When we say x.abc, at first abc in xxx gets called and it immediately throws an exception. This will call the constructor in ppp. The p in the constructor has the value 'hi', hence we see 'In const hi'. But e.getMessage does not return any value, so we see null. Since we do not have the getMessage function, the one in Exception is called and it returns a null.

 

In our next program, we have added the getMessage function in ppp and the string returned is "Sonal".

 

zzz.java

import java.applet.*;

import java.io.*;

public class zzz extends Applet

{

public void init()

{

try

{

xxx x = new xxx();

x.abc();

}

catch (Exception e){System.out.println(e.getMessage());}

}

}

class xxx

{

public void abc() throws ppp

{

throw new ppp("hi");

}

}

class ppp extends Exception

{

ppp(String p)

{

System.out.println("In const " + p);

}

public String getMessage()

{

return "Sonal";

}

}

 

C:\javaprg>appletviewer a.html

 

In const hi

Sonal

 

To print the value returned by e.getMessage, our getMessage will be called and thus you see 'Sonal'.

 

This is not the correct way to go about doing things, so we now set it in the right way.

 

When we create an object, our constructor is given 'hi' as a parameter.

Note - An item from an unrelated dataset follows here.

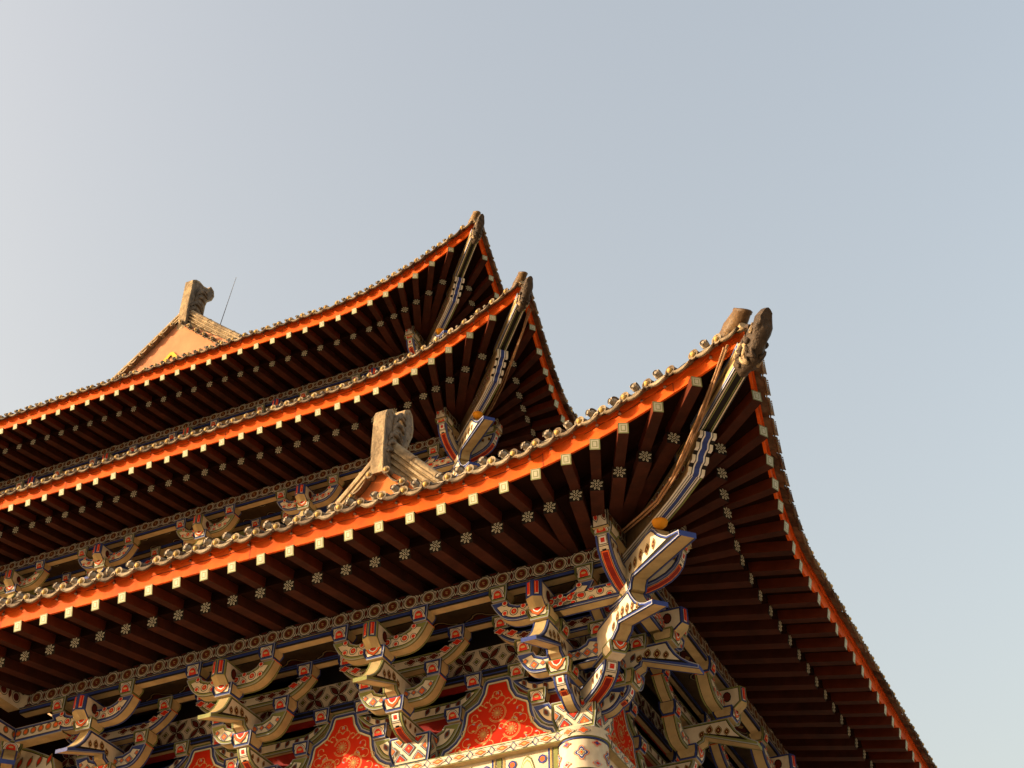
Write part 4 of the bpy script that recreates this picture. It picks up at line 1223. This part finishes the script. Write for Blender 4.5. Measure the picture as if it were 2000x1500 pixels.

This constructor should call the original constructor and give it the same string. Then, the getMessage function in our code should receive the value returned by the original function, which will be the value to be returned back.

 

The next program implements these two things.

 

zzz.java

import java.applet.*;

import java.io.*;

public class zzz extends Applet

{

public void init()

{

try

{

xxx x = new xxx();

x.abc();

}

catch (Exception e){System.out.println(e.getMessage());}

}

}

class xxx

{

public void abc() throws ppp

{

throw new ppp("hi");

}

}

class ppp extends Exception

{

ppp(String p)

{

super(p);

System.out.println("In const " + p);

}

public String getMessage()

{

String s;

s = super.getMessage();

return s;

}

}

 

C:\javaprg>appletviewer a.html

 

In const hi

hi

 

In ppp, we have super(p) which must be written on the very first line. It is used to call code in the original. By original we mean the class that we have derived from. In our case, the constructor in Exception will be called with one parameter p. This constructor stores the string. In getMessage, we again have super.getMessage. super.getMessage will call getMessage from the base class, which is Exception. The getMessage returns a string, which is stored in the variable s and then we simply return s. Now the program will work in the required manner.

 

Our next example is slightly larger.

 

zzz.java

import java.applet.*;

import java.io.*;

public class zzz extends Applet

{

public void init()

{

try

{

xxx x = new xxx();

x.abc();

}

catch (Exception e){System.out.println(e.getMessage());}

finally

{

System.out.println("All over");

}

}

}

class xxx

{

public void abc() throws ppp

{

throw new ppp("hi");

}

}

class ppp extends Error

{

ppp(String p)

{

super(p);

System.out.println("In const " + p);

}

public String getMessage()

{

String s;

s = super.getMessage();

System.out.println("In getmessage "+s );

return s;

}

}

 

C:\javaprg>appletviewer a.html

In const hi

All over

In getmessage hi

In getmessage hi

In getmessage hi

ppp: hi

        at xxx.abc(zzz.java:23)

        at zzz.init(zzz.java:10)

        at sun.applet.AppletPanel.run(AppletPanel.java:353)

        at java.lang.Thread.run(Thread.java:534)

 

Class zzz has a variable x as an object that looks like xxx. The statement, x.abc, calls the function abc which throws an exception called ppp. The constructor gets called, hence 'In const hi' is displayed. This is the first line of output. Then 'finally' gets called because of which 'All over' is displayed. The catch code will be the next to be called and because we have System.out.println, it will constantly print e.getMessage, which contains 'hi'. Once all this is over, it will tell you that there was an error int xxx.abc at zzz.init.

 

The reason for this fiasco is that we are not deriving ppp from Exception but instead we are deriving from Error. The error messages are to be read in the reverse order: The error is in xxx.abc, which has been called from zzz.init and AppletPanel.run calls init and so on.